ACA Corner with Ellena Basada

ACA Staff
March 11, 2026

 


 

In this column, we offer reflections from ACA staff members—what we are reading, what we are thinking about, how we address the balance between our work lives and our creative lives (and the points at which those intersect). We asked Ellena Basada, who manages ACA’s communications, to share what she was thinking about. 

 

I’ve been reading the first book of Pliny’s Natural History, written in the first century AD. It’s essentially the first encyclopedia; with thirty-seven volumes it covers everything the Ancient Romans knew about the natural world from agriculture and farming, to astronomy and cosmetics (ass’s milk to rid one of wrinkles!). Pliny is a very passionate and cogent writer. Apparently he read upwards of two thousand books in his lifetime—he read constantly, while walking, and bathing. And if he had to put a book down to rest his eyes, he would have someone read aloud to him. That’s inspirational. What to do with all this knowledge but to compile it in thousands of pages!
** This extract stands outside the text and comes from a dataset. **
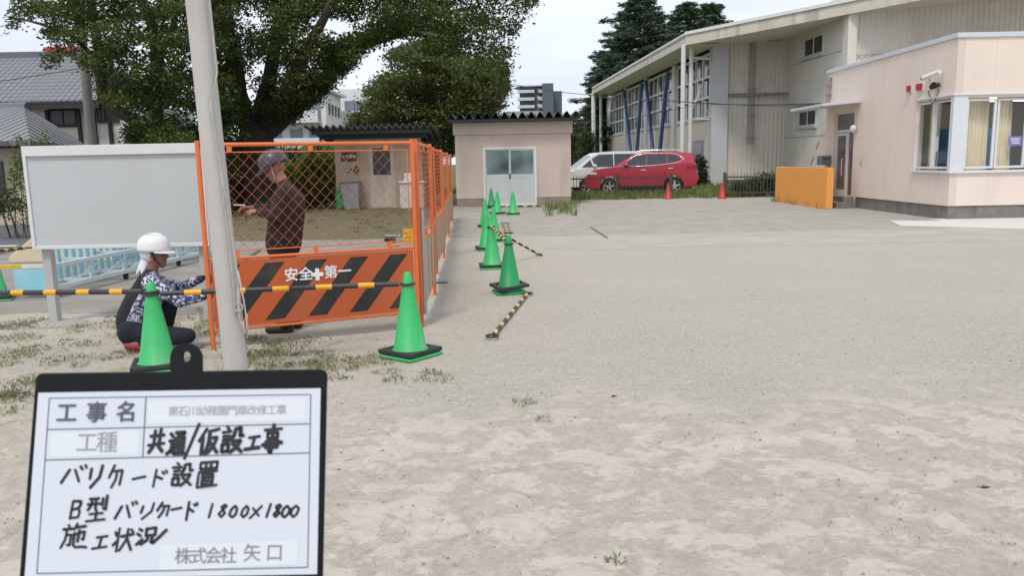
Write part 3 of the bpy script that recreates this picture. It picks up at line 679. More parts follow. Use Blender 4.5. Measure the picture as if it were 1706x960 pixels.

Despite Natural History being very knowledge-forward, which is to say fact-forward, Pliny has a flair for the superstitious—even mythical. Earthquakes can be foretold by foul-smelling waters and war; but “the occurrence we call rainbows have nothing miraculous or portentous about them, for they do not reliably portend even rain or fine weather.” Some of Pliny’s observations are radically contemporary and lucid: could we not add anything else to the nature of the rainbow now? Pliny’s thinking also holds a crucial role as the midway between modern thought and Ancient cosmologies.

One thousand years before Pliny attempted to catalog the natural world through observation and classification, the seasons were explained through myth. In the Homeric Hymn to Demeter, the turning of the year depends on the fate of Persephone. When Persephone is taken to the underworld by Hades, her mother—Demeter, goddess of the harvest—withdraws her gifts from the earth in grief. Crops fail, the soil hardens, and winter spreads across the land. Only when Persephone is allowed to return from the underworld does Demeter’s joy restore fertility to the fields, and the world blooms again. Demeter is depicted as a fragile old woman on the side of a dusty path, sitting beneath an olive tree. This is our Mother Earth.

Pliny continues this Ancient tradition of understanding the earth as a mother figure. “She receives us at birth, and gives us nurture after birth… She embraces us in her bosom and at that very time gives us her maternal shelter.” Pliny goes on to account for all the gifts humanity is given from the earth, which we abuse: “We probe her entrails, digging into her veins of gold and silver and mines of copper and lead; we actually drive shafts down into the depths to search for hems and tiny stones; we drag out her entrails, we seek jewelry merely to be worn upon a finger!” 

And how far have we taken this two thousand years later?

In the first volume, at least, Pliny does not dwell on the nature of humankind itself, though he suggests that our impulse to know and understand the world is almost divine. But I wonder whether the impulse to extract, exploit, and possess arises from the same desire.

The image of the earth as a mother raises an uncomfortable question: what responsibilities do children hold toward their mothers? Early in life, the relationship is almost entirely one-directional. The mother gives; the child receives. Perhaps there is an assumption that someday the roles will reverse—that care will be returned.

But do we really want an earth grieving for everything it has lost? In a constant state of deferral, waiting for what we might give back to her?

For me, responsibility begins with noticing how much we take—and learning how to give back. It is in necessarily in the what, but the how. The exchange between mother and child is rarely material; what is offered is attention, presence, love. Perhaps responsibility to the earth begins in the same place: tuning in, paying attention, breaking free from purely economic ways of thinking. Even the smallest gestures—from peeling an orange to talking with our neighbors—can become acts of return, and are part of larger, Ancient cycles of exchange. 


Ellena Basada is a writer + editor from Oregon, based in Brooklyn. A 2019 Fulbright Scholar in Berlin, her work has supported a range of nonprofit arts organizations, including the Oregon Institute for Creative Research, Portland Institute for Contemporary Art, Vermont Studio Center, and Hopscotch Reading Room. In addition to editing books for Fonograf Editions, she is an MFA candidate in Nonfiction at NYU, where she is an Axinn Fellow. Ellena writes criticism for publications such as BOMB and Adi Magazine. She practices yoga.